When they arrived at Accident and Emergency, some relatives and friends were already waiting and Mr. Burch was taken to the intensive care unit.

A few minutes later doctors told Ms Burch that her only child had died. When she went into ICU, her six-foot-one son lay peaceful and warm. “We all went in to see him and he looked so at peace,” she said.

“He just looked like he was sleeping. He looked perfect - there was not a scratch on his face. I hugged him and I think I tried to wake him up.

“It's been a nightmare. I still keep thinking I'm going to wake up.” Mr. Burch was a former student of Saltus Grammar School, Berkeley Institute and CARE Learning Centre, and had received a diploma in Marine Mechanics at the American Marine Institute in Daytona. Although he was not working, he had just received his peddler's licence and was about to start an importation company named Tri-Angle.

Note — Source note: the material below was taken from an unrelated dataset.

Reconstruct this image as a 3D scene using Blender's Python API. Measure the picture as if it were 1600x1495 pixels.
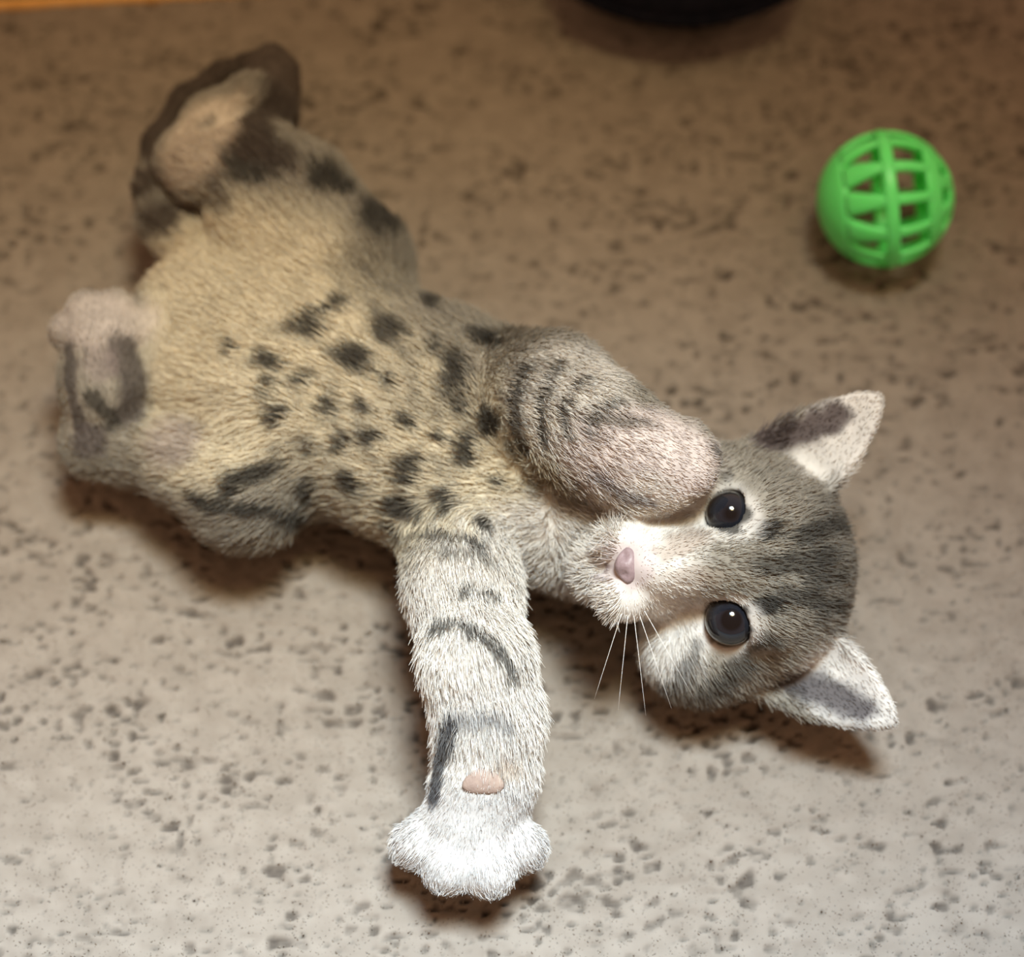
import bpy, math, random
import numpy as np
from mathutils import Vector, Matrix
from mathutils.bvhtree import BVHTree

# ------------------------------------------------------------------ clear
for o in list(bpy.data.objects):
    bpy.data.objects.remove(o, do_unlink=True)
scene = bpy.context.scene
COL = scene.collection
rng = np.random.default_rng(7)
random.seed(7)

# ------------------------------------------------------------------ camera (all layout below is in millimetres, MM turns it to metres)
MM = 0.001
W, H = 1600, 1495
EL = math.radians(62.0)
DIST = 550.0
TGT = np.array([0.0, 0.0, 12.0])
FPX = 3330.0
VIEW = np.array([0.0, math.cos(EL), -math.sin(EL)])      # looking direction
UPV = np.array([0.0, math.sin(EL), math.cos(EL)])
RIGHT = np.array([1.0, 0.0, 0.0])
CAM = TGT - VIEW * DIST

cd = bpy.data.cameras.new('camera')
cam = bpy.data.objects.new('camera', cd)
COL.objects.link(cam)
cd.sensor_width = 36.0
cd.sensor_fit = 'HORIZONTAL'
cd.lens = 36.0 * FPX / W
cd.clip_start = 0.01
cd.clip_end = 50
cam.location = Vector(CAM * MM)
m = Matrix((RIGHT, UPV, -VIEW)).transposed()
cam.rotation_euler = m.to_euler()
cd.dof.use_dof = True
cd.dof.focus_distance = 0.492
cd.dof.aperture_fstop = 5.6
scene.camera = cam

# ------------------------------------------------------------------ world, lights, exposure
scene.view_settings.view_transform = 'Standard'
scene.view_settings.look = 'None'
scene.view_settings.gamma = 1.0
scene.view_settings.exposure = 0.0
scene.view_settings.use_curve_mapping = False

world = bpy.data.worlds.new('room_light')
scene.world = world
world.use_nodes = True
bg = world.node_tree.nodes['Background']
bg.inputs[0].default_value = (1.0, 0.57, 0.34, 1)
bg.inputs[1].default_value = 0.44


def spot(name, loc, aim, power, color, size_deg, blend, radius):
    l = bpy.data.lights.new(name, 'SPOT')
    l.energy = power
    l.color = color
    l.spot_size = math.radians(size_deg)
    l.spot_blend = blend
    l.shadow_soft_size = radius
    o = bpy.data.objects.new(name, l)
    COL.objects.link(o)
    o.location = loc
    d = Vector(aim) - Vector(loc)
    o.rotation_euler = d.to_track_quat('-Z', 'Y').to_euler()
    return o


# unseen spots added for the carpet's gradient: cool near half, warm middle
spot('added_cool_spot', (0.09, 0.00, 0.98), (-0.06, -0.55, 0), 222.0, (0.48, 0.74, 1.0), 65, 1.0, 0.15)
spot('added_warm_spot', (0.10, 0.02, 0.98), (-0.06, -0.10, 0), 52.0, (1.0, 0.76, 0.36), 33, 1.0, 0.15)


# ------------------------------------------------------------------ helpers
def P(px, py, h=0.0):
    """pixel of the photograph at height h (mm) above the carpet -> point in mm"""
    d = VIEW + RIGHT * ((px - W / 2) / FPX) + UPV * ((H / 2 - py) / FPX)
    t = (h - CAM[2]) / d[2]
    return CAM + d * t


def tag(o, label=None, cat=None, kind=None, group=None):
    if label: o['label'] = label
    if cat: o['category'] = cat
    if kind: o['kind'] = kind
    if group: o['group'] = group
    return o


def mesh_obj(name, verts_mm, faces, mat, parent=None, smooth=True):
    me = bpy.data.meshes.new(name)
    v = np.asarray(verts_mm, dtype=np.float64) * MM
    me.from_pydata(v.tolist(), [], [tuple(int(i) for i in f) for f in faces])
    me.update()
    if smooth:
        me.polygons.foreach_set('use_smooth', [True] * len(me.polygons))
    me.materials.append(mat)
    o = bpy.data.objects.new(name, me)
    COL.objects.link(o)
    if parent is not None:
        o.parent = parent
    return o


def big_mesh(name, verts_mm, quads, mat, parent=None):
    me = bpy.data.meshes.new(name)
    v = (np.asarray(verts_mm) * MM).astype(np.float32)
    q = np.asarray(quads, dtype=np.int32)
    me.vertices.add(len(v))
    me.vertices.foreach_set('co', v.ravel())
    me.loops.add(q.size)
    me.loops.foreach_set('vertex_index', q.ravel())
    me.polygons.add(len(q))
    me.polygons.foreach_set('loop_start', np.arange(0, q.size, 4, dtype=np.int32))
    me.polygons.foreach_set('use_smooth', np.ones(len(q), dtype=bool))
    me.update(calc_edges=True)
    me.validate()
    me.materials.append(mat)
    o = bpy.data.objects.new(name, me)
    COL.objects.link(o)
    if parent is not None:
        o.parent = parent
    return o


def mat_new(name, color=(0.5, 0.5, 0.5), rough=0.6, spec=0.3):
    mt = bpy.data.materials.new(name)
    mt.use_nodes = True
    b = mt.node_tree.nodes['Principled BSDF']
    b.inputs['Base Color'].default_value = (*color, 1)
    b.inputs['Roughness'].default_value = rough
    b.inputs['Specular IOR Level'].default_value = spec
    return mt, b, mt.node_tree.nodes, mt.node_tree.links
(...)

He loved to watch sport, hang out with his many friends and spend time with his girlfriend Jimeka Johnson.

“He was very intelligent and very loving,”said his mother.

“He would tell me he loved me and he used to always hug me. He had loved computers from being a small boy and loved to take cars and bikes apart and put them back together again. He had always been very good with his hands.

“He had a good sense of humour and was around the house a lot. I thought he was never going to leave home. I can't imagine what it will be like without him. I miss him.”

Mr. Burch's aunt, Dianne Burch, said when she first heard soon after 3 a.m. that her nephew had been involved in a crash, she presumed it would be like the others, that he would recover. “I said ‘Dellano is a cat with nine lives - he will bounce back'.”

But the young man's mother said: “Well, he has used his last life now. He is really dead and he is not coming back...”

A funeral service will be held for Mr. Burch at the First Church of God on North Shore Road at 3 p.m. next Monday, followed by burial at St. John's Church in Pembroke.

Police were called to disperse a crowd of more than 60 youths who were blocking the traffic at White Hill as they mourned the death of Mr. Burch last night.